Talks (none / 1) (#2)
by you look like a nail (Canada) on Fri Jan 14, 2005 at 03:19:08 PM PST

Does economic power mean free reign to carry out human rights violations?  Looking at the US, I'd say so.

China is an emerging global power, and a rapidly growing market.  That's a major inducement to do business, and to ignore things which might get in the way of that.  Less cynically, engagement is more productive than isolation, in terms of cultivating progressive attitudes.

With North Korea, market power isn't what is keeping the US talking.  What NK has to bargain with is the possibility of destabilizing a region the US wants to keep stable, and posing a threat to countries that the US has assumed a responsibility to defend -- South Korea mainly, but also Japan.

In the short term, talking with NK keeps them from causing trouble in the region.  In the long term, it offers the possiblity that NK will gradually become more open and more economically healthy, which will probably also make it less likely to pose a human rights problem.  It's a much better strategy than criticizing them for their problems and shutting them out of the international community, which might make us feel better about ourselves in the short term, but will continue to do absolutely nothing in terms of effecting change in North Korea.

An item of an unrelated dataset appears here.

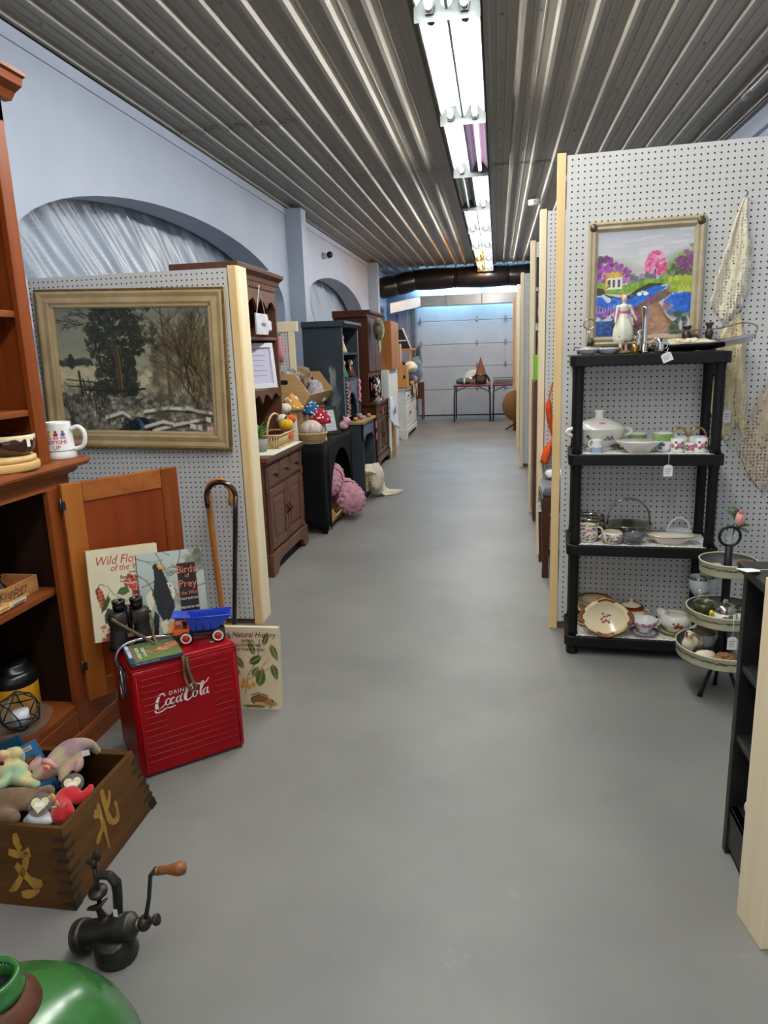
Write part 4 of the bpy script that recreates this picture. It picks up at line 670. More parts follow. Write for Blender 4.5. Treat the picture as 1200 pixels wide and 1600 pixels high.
# half-height partition end in the right foreground
t=thing('pine_partition_end','short pine board partition end at the right edge of the aisle','partition',(0.57,1.51,0),0.0)
a,b=Vector((0.571,1.562,0)),Vector((0.589,1.455,0));an=math.atan2(b.y-a.y,b.x-a.x);LL=(b-a).length;T=Matrix.Translation((a.x-0.57,a.y-1.51,0))@Matrix.Rotation(an,4,'Z')
part('end_post',G().box(0,LL,0,0.038,0,0.852,T),M_pine2,t,bevel=0.003)
part('top_rail',G().box(0.012,LL-0.012,0.04,0.45,0.80,0.85,T),M_pine2,t,bevel=0.002);part('pegboard',G().box(LL-0.008,LL-0.002,0.04,0.45,0.04,0.80,T),M_peg,t);part('pegboard',G().box(0.004,0.010,0.04,0.45,0.04,0.80,T),M_peg,t)
# ================================================================ LEFT FOREGROUND
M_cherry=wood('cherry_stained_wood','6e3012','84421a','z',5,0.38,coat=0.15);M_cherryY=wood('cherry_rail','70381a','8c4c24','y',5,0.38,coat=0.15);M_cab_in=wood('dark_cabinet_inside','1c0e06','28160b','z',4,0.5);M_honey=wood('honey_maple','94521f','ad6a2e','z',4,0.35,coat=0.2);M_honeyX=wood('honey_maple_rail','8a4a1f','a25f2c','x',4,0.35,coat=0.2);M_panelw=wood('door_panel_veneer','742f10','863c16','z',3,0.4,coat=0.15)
CL=Vector((-1.67,1.55,0));W=Matrix.Translation(-CL)
CB=thing('wooden_hutch','tall cherry wood hutch with open shelves at the left edge','cabinet',CL)
def cb(name,x0,x1,y0,y1,z0,z1,m,bev=0.002):return part(name,G(W).box(x0,x1,y0,y1,z0,z1),m,CB,bevel=bev)
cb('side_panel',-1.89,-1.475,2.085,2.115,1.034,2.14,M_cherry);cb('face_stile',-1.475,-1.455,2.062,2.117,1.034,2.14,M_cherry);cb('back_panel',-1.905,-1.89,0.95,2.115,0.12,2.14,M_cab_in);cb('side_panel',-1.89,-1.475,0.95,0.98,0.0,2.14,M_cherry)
for z in(1.212,1.515,1.82):cb('shelf',-1.89,-1.472,0.98,2.085,z-0.02,z,M_cherryY)
cb('top_rail',-1.475,-1.455,0.95,2.117,2.06,2.14,M_cherryY)
g=G(W);pr=[(-1.475,2.13),(-1.45,2.13),(-1.435,2.15),(-1.41,2.165),(-1.405,2.185),(-1.395,2.19),(-1.395,2.2),(-1.475,2.2)];g.prism(pr,0.9,2.16,'xz');part('crown_moulding',g,M_cherryY,CB);g=G(W);g.prism([(2.085,2.13),(2.115,2.13),(2.13,2.15),(2.155,2.165),(2.16,2.185),(2.165,2.19),(2.165,2.2),(2.085,2.2)],-1.9,-1.475,'yz');part('crown_moulding',g,M_cherry,CB);cb('top_board',-1.9,-1.46,0.93,2.1,2.14,2.155,M_cherryY)
part('counter',G(W).prism([(-1.9,1.006),(-1.425,1.006),(-1.418,1.012),(-1.415,1.02),(-1.418,1.029),(-1.425,1.034),(-1.9,1.034)],0.9,2.275),M_cherryY,CB)
part('cove_moulding',G(W).prism([(-1.47,0.985),(-1.45,0.985),(-1.432,1.006),(-1.47,1.006)],0.95,2.23),M_cherryY,CB);part('cove_moulding',G(W).prism([(2.17,0.985),(2.20,0.985),(2.225,1.006),(2.17,1.006)],-1.9,-1.455,'yz'),M_cherry,CB)
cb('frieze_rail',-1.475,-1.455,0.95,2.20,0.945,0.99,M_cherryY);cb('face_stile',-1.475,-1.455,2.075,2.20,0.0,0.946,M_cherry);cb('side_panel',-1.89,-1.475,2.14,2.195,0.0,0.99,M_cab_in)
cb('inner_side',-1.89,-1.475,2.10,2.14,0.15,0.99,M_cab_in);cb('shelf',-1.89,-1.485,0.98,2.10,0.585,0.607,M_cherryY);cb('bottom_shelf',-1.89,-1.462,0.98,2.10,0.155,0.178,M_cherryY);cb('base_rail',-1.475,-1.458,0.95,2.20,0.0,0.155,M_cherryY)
part('base_moulding',G(W).prism([(-1.458,0.0),(-1.446,0.0),(-1.446,0.06),(-1.452,0.075),(-1.458,0.078)],0.95,2.335),M_cherryY,CB);cb('plinth',-1.89,-1.458,2.14,2.33,0.0,0.15,M_cherry)
# open door leaf
hx,hy=-1.446,2.128;an=math.atan2(0.838,0.546);T=W@Matrix.Translation((hx,hy,0))@Matrix.Rotation(an,4,'Z');DLn,z0,z1=0.44,0.17,0.957
dr=part('door',G(T).box(0.068,DLn-0.068,-0.006,0.006,z0+0.07,z1-0.07),M_panelw,CB)
part('door_stile',G(T).box(0,0.07,-0.011,0.011,z0,z1),M_honey,dr,bevel=0.003);part('door_stile',G(T).box(DLn-0.07,DLn,-0.011,0.011,z0,z1),M_cherry,dr,bevel=0.003);part('door_rail',G(T).box(0.07,DLn-0.07,-0.011,0.011,z1-0.07,z1),M_honeyX,dr,bevel=0.003);part('door_rail',G(T).box(0.07,DLn-0.07,-0.011,0.011,z0,z0+0.07),M_honeyX,dr,bevel=0.003)
for z in(0.28,0.86):part('hinge',G(T).tube([(-0.006,-0.006,z),(-0.006,-0.006,z+0.05)],0.004,8).box(-0.004,0.008,-0.0125,-0.011,z+.01,z+0.04),M_pew,dr)
# --- on the hutch
t=thing('pig_figurine','glossy pink pottery pig sitting on the upper hutch shelf','figurine',(-1.53,1.90,1.215),-0.5)
g=G();g.ell((0,0,0.04),(0.042,0.04,0.042),16,10).ell((0.0,-0.008,0.098),(0.034,0.032,0.032),16,10).tube([(0.02,-0.02,0.092),(0.034,-0.034,0.088)],[0.016,0.014],12)
for sx in(-1,1):g.tube([(sx*0.026,-0.02,0.018),(sx*0.036,-0.055,0.012)],[0.016,0.012],10).tube([(sx*0.03,-0.012,0.06),(sx*0.05,-0.034,0.045),(sx*0.052,-0.042,0.056)],[0.013,0.009,0.007],10).tube([(sx*0.018,0.0,0.122),(sx*0.026,-0.004,0.146)],[0.012,0.003],8)
remesh(part('body',g,mat('glossy_pink_pottery','d9a28e',0.15,0,'cf8f7a',12,coat=0.5),t),0.004)
for sx in(-1,1):part('eye',G().ell((0.014+sx*0.012,-0.036,0.105),(0.006,0.004,0.007),8,6),mat('blue_eye','5a86b0',0.2),t)
def cw(px,py,x):p=at_x(px,py,x);return p
t=thing('cutting_board','thick round maple bread board with a peg handle','cutting board',(-1.525,1.962,1.0345));part('board',G().lathe([(0,0),(0.112,0),(0.115,0.004),(0.115,0.022),(0.112,0.026),(0,0.026)],44),wood('pale_maple','c99c5c','dcb67a','y',4,0.45),t);part('top_round',G().lathe([(0.1,0.026),(0.108,0.03),(0.106,0.042),(0.1,0.045),(0,0.045)],44),wood('maple_top','d0a766','e0c088','x',4,0.45),t);part('peg_handle',G().tube([(0.03,-0.106,0.014),(0.062,-0.14,0.014),(0.07,-0.148,0.014)],[0.012,0.015,0.012],14),wood('maple_peg','b98a4c','cfa468','x',5,0.45),t)
t=thing('brown_bowl','shiny brown stoneware bowl with cream drip rim on the bread board','bowl',(-1.485,1.972,1.0795));part('bowl',G().lathe([(0,0),(0.05,0),(0.064,0.012),(0.07,0.035),(0.072,0.062),(0.068,0.062),(0.066,0.035),(0.05,0.012),(0,0.008)],36),mat('brown_stoneware','3a1a0e',0.12,coat=0.5),t)
g=G();n=72;rnd=random.Random(2);dp=[0.010+0.008*(0.5+0.5*math.sin(i*0.9+2*math.sin(i*.37)))for i in range(n)]
g.add([(0.0725*math.cos(2*PI*i/n),0.0725*math.sin(2*PI*i/n),0.063)for i in range(n)]+[(0.0722*math.cos(2*PI*i/n),0.0722*math.sin(2*PI*i/n),0.063-dp[i])for i in range(n)]+[(0.0675*math.cos(2*PI*i/n),0.0675*math.sin(2*PI*i/n),0.0635)for i in range(n)],[(n+i,n+(i+1)%n,(i+1)%n,i)for i in range(n)]+[(i,(i+1)%n,2*n+(i+1)%n,2*n+i)for i in range(n)],True);part('drip_glaze',g,mat('cream_drip_glaze','d9c3a0',0.2,coat=0.4),t);part('sticker',G().box(0.0735,0.0745,-0.006,0.006,0.028,0.05,TR(0,0,0,0,0,-0.2)),M_tag,t)
one('wooden_ball',G().ell((0,0,0.027),(0.027,0.027,0.027),18,12),wood('pale_ball_wood','d6bd8c','e2cfa4','y',4,0.4),'pale turned wooden ball beside the brown bowl','ball',(-1.535,1.885,1.0795))
# mug
t=thing('beer_mug','white pottery mug reading Bottoms Up on the hutch counter end','mug',(-1.482,2.215,1.0345),0.0)
mp=[(0.05,0.0),(0.052,0.004),(0.0515,0.018),(0.0495,0.024),(0.044,0.09),(0.0425,0.118),(0.043,0.124),(0.0405,0.1245),(0.0395,0.11),(0.042,0.06),(0.045,0.02),(0,0.014)]
part('body',G().lathe([(0,0)]+mp,36),M_whi,t);part('handle',G().tube(curve([(0.044,0,0.098),(0.07,0,0.106),(0.088,0,0.09),(0.09,0,0.062),(0.078,0,0.038),(0.047,0,0.03)],5),0.0075,10,T=TR(0,0,0,0,0,0.15)),M_whi,t)
mr=lambda z:0.0502-0.0065*min(1,max(0,(z-0.018)/0.08))
part('green_line',G().lathe([(mr(0.028)+0.0006,0.027),(mr(0.03)+0.0006,0.0295)],36),mat('green_line','3f9a72',0.3),t)
def wrap_text(parent,s,zc,size,a0,m,name='lettering',step=None):
    step=step or size*0.62
    for k,ch in enumerate(s):
        a=a0+(k-(len(s)-1)/2)*step/mr(zc);an2=-PI/2+a;r=mr(zc)+0.0006;text(name,ch,size,m,parent,TR(r*math.cos(an2),r*math.sin(an2),zc,PI/2,0,a))
M_redink=mat('red_lettering','c2383c',0.4)
wrap_text(t,'BOTTOMS',0.058,0.0175,0.42,M_redink,step=0.0098);wrap_text(t,'UP',0.040,0.02,0.42,M_redink,step=0.0125)
sp=[]
for k,(c1,c2)in enumerate(((M_yel,M_pur),(M_leaf,M_yel),(M_red,M_red),(M_gold,M_blue))):
    a=-0.6+0.5*k;sp+=[(a-0.09,0.074,0.0055,mat('pink_skin_print','e6a9a4',0.4)),(a+0.09,0.074,0.0055,mat('pink_skin_print')),(a,0.084,0.0075,c2),(a,0.094,0.0045,c1)]
spots('comic_print',t,sp,mr)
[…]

-- Your Reality Check is in the mail.
[ Parent ]

In agreement there (none / 0) (#3)
by Machi (Canada) on Mon Jan 17, 2005 at 06:39:22 AM PST

Good point!
Although criticizing while at the same time negotiatiating is not a negative. I think if we only emphasize the positives of a country's policies and ignore the negatives then we are doing a disservice to the people that have to live under such oppressive conditions.